* Data listing
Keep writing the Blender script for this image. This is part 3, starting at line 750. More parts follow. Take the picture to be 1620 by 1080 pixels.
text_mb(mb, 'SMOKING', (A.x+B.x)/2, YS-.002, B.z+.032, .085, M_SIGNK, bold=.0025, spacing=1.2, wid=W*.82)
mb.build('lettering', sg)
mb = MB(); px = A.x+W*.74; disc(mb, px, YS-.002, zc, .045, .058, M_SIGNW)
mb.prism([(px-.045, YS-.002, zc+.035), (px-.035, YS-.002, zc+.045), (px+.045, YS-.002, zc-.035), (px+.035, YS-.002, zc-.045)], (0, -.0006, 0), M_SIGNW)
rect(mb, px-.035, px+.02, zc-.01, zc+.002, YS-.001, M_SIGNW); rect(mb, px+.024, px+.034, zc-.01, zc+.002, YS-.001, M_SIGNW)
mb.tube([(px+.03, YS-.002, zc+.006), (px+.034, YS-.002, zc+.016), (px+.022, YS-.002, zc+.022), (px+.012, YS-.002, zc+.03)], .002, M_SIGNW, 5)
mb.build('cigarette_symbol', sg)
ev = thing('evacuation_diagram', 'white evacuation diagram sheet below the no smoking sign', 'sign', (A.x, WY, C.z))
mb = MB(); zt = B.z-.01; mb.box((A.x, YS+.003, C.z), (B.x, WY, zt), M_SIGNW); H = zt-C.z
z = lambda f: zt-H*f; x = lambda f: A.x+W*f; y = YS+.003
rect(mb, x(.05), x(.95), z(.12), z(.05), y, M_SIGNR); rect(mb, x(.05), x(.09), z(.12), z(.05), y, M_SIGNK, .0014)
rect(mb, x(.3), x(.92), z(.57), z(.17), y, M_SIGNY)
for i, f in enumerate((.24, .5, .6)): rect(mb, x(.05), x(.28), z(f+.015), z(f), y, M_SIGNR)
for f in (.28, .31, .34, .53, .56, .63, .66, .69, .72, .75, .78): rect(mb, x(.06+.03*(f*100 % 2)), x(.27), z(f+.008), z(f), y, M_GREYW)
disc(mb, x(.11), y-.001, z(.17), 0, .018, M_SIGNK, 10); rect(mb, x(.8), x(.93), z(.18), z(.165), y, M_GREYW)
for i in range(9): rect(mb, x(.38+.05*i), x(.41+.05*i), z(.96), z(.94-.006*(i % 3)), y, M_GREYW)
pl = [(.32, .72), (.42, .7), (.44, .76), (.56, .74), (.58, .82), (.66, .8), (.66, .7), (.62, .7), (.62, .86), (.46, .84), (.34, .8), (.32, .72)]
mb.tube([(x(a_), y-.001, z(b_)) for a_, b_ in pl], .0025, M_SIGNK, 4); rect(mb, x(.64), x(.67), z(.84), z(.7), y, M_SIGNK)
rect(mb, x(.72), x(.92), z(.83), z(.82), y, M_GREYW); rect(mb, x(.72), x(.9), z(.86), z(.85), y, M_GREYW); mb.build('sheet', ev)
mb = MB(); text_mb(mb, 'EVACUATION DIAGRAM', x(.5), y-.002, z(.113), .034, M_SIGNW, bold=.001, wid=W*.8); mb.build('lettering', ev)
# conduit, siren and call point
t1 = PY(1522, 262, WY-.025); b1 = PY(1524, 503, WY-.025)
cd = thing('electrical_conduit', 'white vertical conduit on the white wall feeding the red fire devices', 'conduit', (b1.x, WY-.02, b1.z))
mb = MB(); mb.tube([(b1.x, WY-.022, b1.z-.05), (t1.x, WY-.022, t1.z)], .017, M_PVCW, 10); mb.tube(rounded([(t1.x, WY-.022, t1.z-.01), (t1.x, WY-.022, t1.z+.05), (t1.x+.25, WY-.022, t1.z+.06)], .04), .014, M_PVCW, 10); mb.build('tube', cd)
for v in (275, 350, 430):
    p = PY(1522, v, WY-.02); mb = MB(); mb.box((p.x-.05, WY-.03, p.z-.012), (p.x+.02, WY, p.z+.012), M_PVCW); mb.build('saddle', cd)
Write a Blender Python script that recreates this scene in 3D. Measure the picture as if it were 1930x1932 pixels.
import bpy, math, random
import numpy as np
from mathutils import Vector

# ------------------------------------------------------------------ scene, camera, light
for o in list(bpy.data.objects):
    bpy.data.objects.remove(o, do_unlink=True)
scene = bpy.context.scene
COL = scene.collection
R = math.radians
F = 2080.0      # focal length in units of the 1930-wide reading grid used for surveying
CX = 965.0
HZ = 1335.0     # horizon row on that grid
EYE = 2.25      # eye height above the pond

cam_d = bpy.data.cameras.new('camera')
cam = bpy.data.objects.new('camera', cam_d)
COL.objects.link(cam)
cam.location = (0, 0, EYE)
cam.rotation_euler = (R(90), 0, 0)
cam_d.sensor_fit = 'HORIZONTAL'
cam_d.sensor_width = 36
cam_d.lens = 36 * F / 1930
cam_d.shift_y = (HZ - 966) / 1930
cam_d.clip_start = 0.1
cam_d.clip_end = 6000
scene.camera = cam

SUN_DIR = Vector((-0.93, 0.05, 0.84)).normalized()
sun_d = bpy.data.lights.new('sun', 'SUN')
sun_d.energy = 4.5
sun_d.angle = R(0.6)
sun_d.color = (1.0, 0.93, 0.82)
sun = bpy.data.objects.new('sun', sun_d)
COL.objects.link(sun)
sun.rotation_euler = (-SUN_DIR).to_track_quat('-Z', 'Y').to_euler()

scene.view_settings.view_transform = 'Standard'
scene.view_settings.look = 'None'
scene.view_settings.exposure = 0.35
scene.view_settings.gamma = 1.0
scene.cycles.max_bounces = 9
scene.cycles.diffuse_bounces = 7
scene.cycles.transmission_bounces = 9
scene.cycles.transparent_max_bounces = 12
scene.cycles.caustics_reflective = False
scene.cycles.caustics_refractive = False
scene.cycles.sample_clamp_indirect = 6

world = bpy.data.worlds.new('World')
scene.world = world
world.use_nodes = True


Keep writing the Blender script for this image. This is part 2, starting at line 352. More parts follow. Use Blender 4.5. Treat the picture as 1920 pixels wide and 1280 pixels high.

* Work instructions
Copy every line of the material, please, keeping it exactly the same.

* Full answer
Keep writing the Blender script for this image. This is part 3, starting at line 750. More parts follow. Take the picture to be 1620 by 1080 pixels.
text_mb(mb, 'SMOKING', (A.x+B.x)/2, YS-.002, B.z+.032, .085, M_SIGNK, bold=.0025, spacing=1.2, wid=W*.82)
mb.build('lettering', sg)
mb = MB(); px = A.x+W*.74; disc(mb, px, YS-.002, zc, .045, .058, M_SIGNW)
mb.prism([(px-.045, YS-.002, zc+.035), (px-.035, YS-.002, zc+.045), (px+.045, YS-.002, zc-.035), (px+.035, YS-.002, zc-.045)], (0, -.0006, 0), M_SIGNW)
rect(mb, px-.035, px+.02, zc-.01, zc+.002, YS-.001, M_SIGNW); rect(mb, px+.024, px+.034, zc-.01, zc+.002, YS-.001, M_SIGNW)
mb.tube([(px+.03, YS-.002, zc+.006), (px+.034, YS-.002, zc+.016), (px+.022, YS-.002, zc+.022), (px+.012, YS-.002, zc+.03)], .002, M_SIGNW, 5)
mb.build('cigarette_symbol', sg)
ev = thing('evacuation_diagram', 'white evacuation diagram sheet below the no smoking sign', 'sign', (A.x, WY, C.z))
mb = MB(); zt = B.z-.01; mb.box((A.x, YS+.003, C.z), (B.x, WY, zt), M_SIGNW); H = zt-C.z
z = lambda f: zt-H*f; x = lambda f: A.x+W*f; y = YS+.003
rect(mb, x(.05), x(.95), z(.12), z(.05), y, M_SIGNR); rect(mb, x(.05), x(.09), z(.12), z(.05), y, M_SIGNK, .0014)
rect(mb, x(.3), x(.92), z(.57), z(.17), y, M_SIGNY)
for i, f in enumerate((.24, .5, .6)): rect(mb, x(.05), x(.28), z(f+.015), z(f), y, M_SIGNR)
for f in (.28, .31, .34, .53, .56, .63, .66, .69, .72, .75, .78): rect(mb, x(.06+.03*(f*100 % 2)), x(.27), z(f+.008), z(f), y, M_GREYW)
disc(mb, x(.11), y-.001, z(.17), 0, .018, M_SIGNK, 10); rect(mb, x(.8), x(.93), z(.18), z(.165), y, M_GREYW)
for i in range(9): rect(mb, x(.38+.05*i), x(.41+.05*i), z(.96), z(.94-.006*(i % 3)), y, M_GREYW)
pl = [(.32, .72), (.42, .7), (.44, .76), (.56, .74), (.58, .82), (.66, .8), (.66, .7), (.62, .7), (.62, .86), (.46, .84), (.34, .8), (.32, .72)]
mb.tube([(x(a_), y-.001, z(b_)) for a_, b_ in pl], .0025, M_SIGNK, 4); rect(mb, x(.64), x(.67), z(.84), z(.7), y, M_SIGNK)
rect(mb, x(.72), x(.92), z(.83), z(.82), y, M_GREYW); rect(mb, x(.72), x(.9), z(.86), z(.85), y, M_GREYW); mb.build('sheet', ev)
mb = MB(); text_mb(mb, 'EVACUATION DIAGRAM', x(.5), y-.002, z(.113), .034, M_SIGNW, bold=.001, wid=W*.8); mb.build('lettering', ev)
# conduit, siren and call point
t1 = PY(1522, 262, WY-.025); b1 = PY(1524, 503, WY-.025)
cd = thing('electrical_conduit', 'white vertical conduit on the white wall feeding the red fire devices', 'conduit', (b1.x, WY-.02, b1.z))
mb = MB(); mb.tube([(b1.x, WY-.022, b1.z-.05), (t1.x, WY-.022, t1.z)], .017, M_PVCW, 10); mb.tube(rounded([(t1.x, WY-.022, t1.z-.01), (t1.x, WY-.022, t1.z+.05), (t1.x+.25, WY-.022, t1.z+.06)], .04), .014, M_PVCW, 10); mb.build('tube', cd)
for v in (275, 350, 430):
    p = PY(1522, v, WY-.02); mb = MB(); mb.box((p.x-.05, WY-.03, p.z-.012), (p.x+.02, WY, p.z+.012), M_PVCW); mb.build('saddle', cd)
Write a Blender Python script that recreates this scene in 3D. Measure the picture as if it were 1930x1932 pixels.
import bpy, math, random
import numpy as np
from mathutils import Vector

# ------------------------------------------------------------------ scene, camera, light
for o in list(bpy.data.objects):
    bpy.data.objects.remove(o, do_unlink=True)
scene = bpy.context.scene
COL = scene.collection
R = math.radians
F = 2080.0      # focal length in units of the 1930-wide reading grid used for surveying
CX = 965.0
HZ = 1335.0     # horizon row on that grid
EYE = 2.25      # eye height above the pond

cam_d = bpy.data.cameras.new('camera')
cam = bpy.data.objects.new('camera', cam_d)
COL.objects.link(cam)
cam.location = (0, 0, EYE)
cam.rotation_euler = (R(90), 0, 0)
cam_d.sensor_fit = 'HORIZONTAL'
cam_d.sensor_width = 36
cam_d.lens = 36 * F / 1930
cam_d.shift_y = (HZ - 966) / 1930
cam_d.clip_start = 0.1
cam_d.clip_end = 6000
scene.camera = cam

SUN_DIR = Vector((-0.93, 0.05, 0.84)).normalized()
sun_d = bpy.data.lights.new('sun', 'SUN')
sun_d.energy = 4.5
sun_d.angle = R(0.6)
sun_d.color = (1.0, 0.93, 0.82)
sun = bpy.data.objects.new('sun', sun_d)
COL.objects.link(sun)
sun.rotation_euler = (-SUN_DIR).to_track_quat('-Z', 'Y').to_euler()

scene.view_settings.view_transform = 'Standard'
scene.view_settings.look = 'None'
scene.view_settings.exposure = 0.35
scene.view_settings.gamma = 1.0
scene.cycles.max_bounces = 9
scene.cycles.diffuse_bounces = 7
scene.cycles.transmission_bounces = 9
scene.cycles.transparent_max_bounces = 12
scene.cycles.caustics_reflective = False
scene.cycles.caustics_refractive = False
scene.cycles.sample_clamp_indirect = 6

world = bpy.data.worlds.new('World')
scene.world = world
world.use_nodes = True


Keep writing the Blender script for this image. This is part 2, starting at line 352. More parts follow. Use Blender 4.5. Treat the picture as 1920 pixels wide and 1280 pixels high.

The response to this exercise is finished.